- _EXERCISE OBJECTIVE_: Retype the opening lines of the listing below, ending with the line that contains "scn.camera = cam", and leave out any pictures.
>> Start
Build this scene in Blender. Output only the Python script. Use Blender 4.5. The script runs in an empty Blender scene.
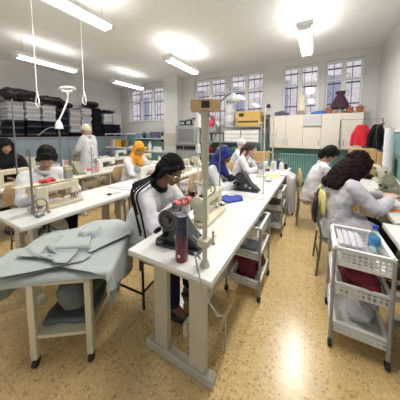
import bpy, bmesh, math, random
import numpy as np
from mathutils import Vector, Matrix, Euler
R = math.radians
PI = math.pi
random.seed(7)
scn = bpy.context.scene
col = scn.collection
V = Vector

# ------------------------------------------------------------------ camera, sky, lights, exposure
cd = bpy.data.cameras.new('camera')
cam = bpy.data.objects.new('camera', cd); col.objects.link(cam)
cam.location = (0, 0, 1.50)
cam.rotation_euler = (R(90 - 4.7), 0, R(29.3))
cd.sensor_width = 36; cd.lens = 203 / 400 * 36; cd.shift_y = -0.1225
cd.clip_start = 0.03; cd.clip_end = 100
scn.camera = cam

world = bpy.data.worlds.new('daylight'); scn.world = world; world.use_nodes = True
bg = world.node_tree.nodes['Background']
bg.inputs[0].default_value = (0.93, 0.96, 1.0, 1); bg.inputs[1].default_value = 0.42
sun = bpy.data.objects.new('sun', bpy.data.lights.new('sun', 'SUN')); col.objects.link(sun)
sun.data.energy = 3.5; sun.data.angle = R(1); sun.rotation_euler = (R(20), 0, R(-25))

vs = scn.view_settings
vs.view_transform = 'Standard'; vs.look = 'None'; vs.gamma = 1; vs.use_curve_mapping = False
vs.exposure = 0.30
LAMP_POWER = [36, 38, 26, 27, 8, 10]
UPLIGHT = [9, 9, 9, 9, 3, 3]  # power of the extra upward lights added to brighten the ceiling
DROP = 0.35
LAMPS = [(-0.2, 1.6), (-0.2, 4.3), (-2.9, 1.6), (-2.9, 4.3), (-5.6, 2.6), (-5.6, 5.0)]
CEIL = 3.6

# ------------------------------------------------------------------ materials
MATS = {}
def mat(name, c, rough=0.6, metal=0.0, var=0.0, scale=8.0, bump=0.0, bscale=30.0, trans=0.0, emit=0.0, spec=0.5, sheen=0.0):
    if name in MATS: return MATS[name]
    m = bpy.data.materials.new(name); m.use_nodes = True
    nt = m.node_tree; b = nt.nodes['Principled BSDF']
    b.inputs['Base Color'].default_value = (*c, 1); b.inputs['Roughness'].default_value = rough
    b.inputs['Metallic'].default_value = metal; b.inputs['Specular IOR Level'].default_value = spec
    if trans: b.inputs['Transmission Weight'].default_value = trans
    if sheen: b.inputs['Sheen Weight'].default_value = sheen
    if emit:
        b.inputs['Emission Color'].default_value = (*c, 1); b.inputs['Emission Strength'].default_value = emit
    tc = nt.nodes.new('ShaderNodeTexCoord')
    if True:
        n = nt.nodes.new('ShaderNodeTexNoise'); n.inputs['Scale'].default_value = scale; n.inputs['Detail'].default_value = 4
        nt.links.new(tc.outputs['Object'], n.inputs['Vector'])
        r = nt.nodes.new('ShaderNodeValToRGB')
        v = max(var, 0.03)
        r.color_ramp.elements[0].position = 0.3; r.color_ramp.elements[1].position = 0.7
        r.color_ramp.elements[0].color = (*[x * (1 - v) for x in c], 1)
        r.color_ramp.elements[1].color = (*[min(1, x * (1 + v)) for x in c], 1)
        nt.links.new(n.outputs['Fac'], r.inputs['Fac']); nt.links.new(r.outputs['Color'], b.inputs['Base Color'])
    if bump:
        n2 = nt.nodes.new('ShaderNodeTexNoise'); n2.inputs['Scale'].default_value = bscale; n2.inputs['Detail'].default_value = 3
        nt.links.new(tc.outputs['Object'], n2.inputs['Vector'])
        bp = nt.nodes.new('ShaderNodeBump'); bp.inputs['Strength'].default_value = bump; bp.inputs['Distance'].default_value = 0.02
        nt.links.new(n2.outputs['Fac'], bp.inputs['Height']); nt.links.new(bp.outputs['Normal'], b.inputs['Normal'])
    MATS[name] = m
    return m

def floor_mat():
    m = bpy.data.materials.new('terrazzo'); m.use_nodes = True
    nt = m.node_tree; b = nt.nodes['Principled BSDF']; N = nt.nodes.new; L = nt.links.new
    tc = N('ShaderNodeTexCoord')
    vo = N('ShaderNodeTexVoronoi'); vo.inputs['Scale'].default_value = 85
    L(tc.outputs['Object'], vo.inputs['Vector'])
    cr = N('ShaderNodeValToRGB'); e = cr.color_ramp.elements
    e[0].position = 0.0; e[0].color = (0.40, 0.25, 0.10, 1)
    e[1].position = 1.0; e[1].color = (0.73, 0.57, 0.31, 1)
    x = cr.color_ramp.elements.new(0.12); x.color = (0.62, 0.43, 0.19, 1)
    x = cr.color_ramp.elements.new(0.7); x.color = (0.67, 0.49, 0.23, 1)
    sp = N('ShaderNodeSeparateColor'); L(vo.outputs['Color'], sp.inputs[0]); L(sp.outputs[0], cr.inputs['Fac'])
    n = N('ShaderNodeTexNoise'); n.inputs['Scale'].default_value = 1.6; n.inputs['Detail'].default_value = 5; L(tc.outputs['Object'], n.inputs['Vector'])
    mx = N('ShaderNodeMixRGB'); mx.blend_type = 'MULTIPLY'; mx.inputs[0].default_value = 0.45
    L(cr.outputs[0], mx.inputs[1]); L(n.outputs['Color'], mx.inputs[2])
    cr2 = N('ShaderNodeValToRGB'); cr2.color_ramp.elements[0].position = .3; cr2.color_ramp.elements[0].color = (.72, .66, .6, 1); cr2.color_ramp.elements[1].position = .65
    L(n.outputs['Fac'], cr2.inputs[0]); L(cr2.outputs[0], mx.inputs[2])
    br = N('ShaderNodeTexBrick'); br.offset = 0; br.inputs['Scale'].default_value = 1
    br.inputs['Brick Width'].default_value = 0.4; br.inputs['Row Height'].default_value = 0.4; br.inputs['Mortar Size'].default_value = 0.003
    br.inputs['Color1'].default_value = (1, 1, 1, 1); br.inputs['Color2'].default_value = (0.97, 0.97, 0.97, 1); br.inputs['Mortar'].default_value = (0.85, 0.8, 0.72, 1)
    L(tc.outputs['Object'], br.inputs['Vector'])
    m2 = N('ShaderNodeMixRGB'); m2.blend_type = 'MULTIPLY'; m2.inputs[0].default_value = 1
    L(mx.outputs[0], m2.inputs[1]); L(br.outputs[0], m2.inputs[2]); L(m2.outputs[0], b.inputs['Base Color'])
    b.inputs['Roughness'].default_value = 0.22
    return m

def thermos_mat():   # the flask itself is painted blue at the top, fading to red
    m = bpy.data.materials.new('flask_paint'); m.use_nodes = True
    nt = m.node_tree; b = nt.nodes['Principled BSDF']; N = nt.nodes.new; L = nt.links.new
    tc = N('ShaderNodeTexCoord'); s = N('ShaderNodeSeparateXYZ'); L(tc.outputs['Object'], s.inputs[0])
    mr = N('ShaderNodeMapRange'); mr.inputs['From Min'].default_value = 0.04; mr.inputs['From Max'].default_value = 0.2; L(s.outputs['Z'], mr.inputs['Value'])
    cr = N('ShaderNodeValToRGB'); cr.color_ramp.elements[0].color = (0.17, 0.012, 0.022, 1); cr.color_ramp.elements[1].color = (0.008, 0.018, 0.07, 1)
    L(mr.outputs[0], cr.inputs[0]); L(cr.outputs[0], b.inputs['Base Color']); b.inputs['Roughness'].default_value = 0.3
    return m

def glass_mat(name, tint, gloss=0.08):
    m = bpy.data.materials.new(name); m.use_nodes = True
    nt = m.node_tree; nt.nodes.remove(nt.nodes['Principled BSDF']); N = nt.nodes.new; L = nt.links.new
    t = N('ShaderNodeBsdfTransparent'); t.inputs[0].default_value = (*tint, 1)
    g = N('ShaderNodeBsdfGlossy'); g.inputs['Roughness'].default_value = 0.05
    x = N('ShaderNodeMixShader'); x.inputs[0].default_value = gloss
    L(t.outputs[0], x.inputs[1]); L(g.outputs[0], x.inputs[2]); L(x.outputs[0], nt.nodes['Material Output'].inputs[0])
    return m

def brick_mat():
    m = bpy.data.materials.new('facade_brick'); m.use_nodes = True
    nt = m.node_tree; b = nt.nodes['Principled BSDF']; N = nt.nodes.new; L = nt.links.new
    tc = N('ShaderNodeTexCoord'); mp = N('ShaderNodeMapping'); mp.inputs['Rotation'].default_value = (R(90), 0, 0)
    br = N('ShaderNodeTexBrick'); br.inputs['Scale'].default_value = 1.2
    br.inputs['Color1'].default_value = (0.80, 0.70, 0.72, 1); br.inputs['Color2'].default_value = (0.85, 0.78, 0.80, 1); br.inputs['Mortar'].default_value = (.86, .84, .86, 1)
    L(tc.outputs['Object'], mp.inputs[0]); L(mp.outputs[0], br.inputs['Vector']); L(br.outputs[0], b.inputs['Base Color'])
    b.inputs['Roughness'].default_value = 0.9
    return m

wall_m = mat('white_plaster', (0.66, 0.65, 0.635), 0.85, var=0.04, scale=1.5, bump=0.05, bscale=60)
ceil_m = mat('ceiling_paint', (0.88, 0.88, 0.87), 0.9)
teal_m = mat('teal_gloss_paint', (0.23, 0.43, 0.42), 0.4, var=0.06, scale=3)
blue_m = mat('pale_blue_paint', (0.24, 0.31, 0.38), 0.5, var=0.06, scale=3)
rad_m = mat('radiator_enamel', (0.27, 0.52, 0.50), 0.35)
cream_cab = mat('cream_laminate', (0.74, 0.70, 0.63), 0.45, var=0.02)
frame_w = mat('white_window_paint', (0.8, 0.8, 0.8), 0.5)
bar_m = mat('iron_bar', (0.05, 0.04, 0.09), 0.5)
table_m = mat('white_laminate', (0.70, 0.70, 0.68), 0.35, var=0.03, scale=4)
edge_m = mat('beige_edge', (0.50, 0.46, 0.38), 0.5)
leg_m = mat('beige_enamel', (0.50, 0.46, 0.37), 0.5, var=0.08, scale=5)
mach_m = mat('cream_enamel', (0.62, 0.57, 0.42), 0.35, var=0.06)
mach_w = mat('white_enamel', (0.75, 0.74, 0.69), 0.35, var=0.04)
mach_o = mat('olive_enamel', (0.30, 0.29, 0.20), 0.4, var=0.08)
mach_d = mat('charcoal_enamel', (0.035, 0.038, 0.042), 0.4, var=0.1)
steel = mat('steel', (0.42, 0.42, 0.42), 0.3, 1.0)
dsteel = mat('dull_steel', (0.20, 0.20, 0.20), 0.5, 0.6)
black = mat('black_plastic', (0.015, 0.015, 0.018), 0.4)
blackrub = mat('black_rubber', (0.02, 0.02, 0.02), 0.7)
grey_m = mat('grey_metal_paint', (0.27, 0.29, 0.30), 0.5, var=0.08)
dark_glass = mat('dark_glass', (0.10, 0.11, 0.12), 0.15)
card = mat('cardboard', (0.52, 0.33, 0.15), 0.8, var=0.08, scale=5)
card_y = mat('yellow_cardboard', (0.58, 0.38, 0.10), 0.7, var=0.06)
wood = mat('pale_wood', (0.55, 0.38, 0.20), 0.6, var=0.12, scale=12)
wplast = mat('white_plastic', (0.78, 0.78, 0.76), 0.35)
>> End
- _RESULT OF THE EXERCISE_:
Build this scene in Blender. Output only the Python script. Use Blender 4.5. The script runs in an empty Blender scene.
import bpy, bmesh, math, random
import numpy as np
from mathutils import Vector, Matrix, Euler
R = math.radians
PI = math.pi
random.seed(7)
scn = bpy.context.scene
col = scn.collection
V = Vector

# ------------------------------------------------------------------ camera, sky, lights, exposure
cd = bpy.data.cameras.new('camera')
cam = bpy.data.objects.new('camera', cd); col.objects.link(cam)
cam.location = (0, 0, 1.50)
cam.rotation_euler = (R(90 - 4.7), 0, R(29.3))
cd.sensor_width = 36; cd.lens = 203 / 400 * 36; cd.shift_y = -0.1225
cd.clip_start = 0.03; cd.clip_end = 100
scn.camera = cam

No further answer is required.